The hyphenated word, flip-flop, both a verb and a noun, had limited use since the 18th century. However by the 1970s, flip-flop had gained currency in political language, according to one-time political speech writer, William Safire. The word, flip-flop, was tailored to the politician who frequently changed his or her position on the issue of the day or showed sudden shifts of opinion. For example, "He (or she) had flip-flopped on the tax issue."

In what described as "flip-flop", opponents who had fallen out of favor with Mao Tse-tung had been restored back in the history book of the Chinese Communist Party. It was at an exhibition at the History Museum in Peking in October 1979. Opponents such as the chief of state Liu Shao-chi who was missing (or was doctored) in photographs, documents, accounts of the party's history and in Teng Shih-wen's 1953 painting of Mao Tse-tung's proclamation of the Communist republic on October 1, 1949.  

In the painting, Liu Shao-chi could be seen standing in the front row atop the Gate of Heavenly Peace in Tien An Men. The portrait also showed Premier Chou En-lai, Marshal Chu Teh, Madame Sun Yat-sen and scientist Kuo Mo-jo. Kao Kang was also shown standing next to Mao Tse-tung. Curator Wu Shu-tze spread the exhibition to over 40 rooms told the Associated Press the inclusion of Liu Shao-chi and other opponents of Mao Tse-tung reflected "a new sense of realism and honesty in the official approach to history." 

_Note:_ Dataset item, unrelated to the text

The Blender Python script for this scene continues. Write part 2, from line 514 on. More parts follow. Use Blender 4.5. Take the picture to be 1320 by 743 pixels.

During the first 2 days of the exhibition, the museum attracted a crowd of around 30,000 people. The museum was situated near Mao Tse-tung's Mausoleum in Tien An Men Square. Mao Tse-tung's other opponents who received acknowledgement for their contributions to the history of the Chinese Communist Party were Defense Minister Lin Piao, the Soviet-trained Li Li-san, Kao Kang, a Politburo member and Peng Teh-huai who opposed the 1959 Great Leap Forward. Lin Piao was Mao Tse-tung's heir apparent who was accused of plotting to overthrow his mentor. 

Tom Vicker of the 'New York Times noted, "Political necessity is a good enough reason for a changed position; but there are at least 3 other legitimate cases: personal growth, an open mind, going national and changing circumstances." One-time presidential candidate Richard Gephardr argued, "I'd rather change and be right than rigid and be wrong."

On reflection Tom believed, "A political figure might vote or act one way at a given time, then find later on that a different situation necessitated an honest change." He pointed out, "What was Nixon's 'opening to China' but a flip-flop? But it was well justified in a changing world." David Goldstein of 'Knight Ridder/Tribune News Service' made the comment in 1999, "The political flip-flop is a staple of the campaign season and a time-honored tool to adjust to changing circumstances. But there can be severe consequences for the candidate changing positions." Tom made the point in 1988, "Campaigns aren't morality plays; they're contests. A little judicious flip-flopping is well within the rules – and often the reason why the best man wins."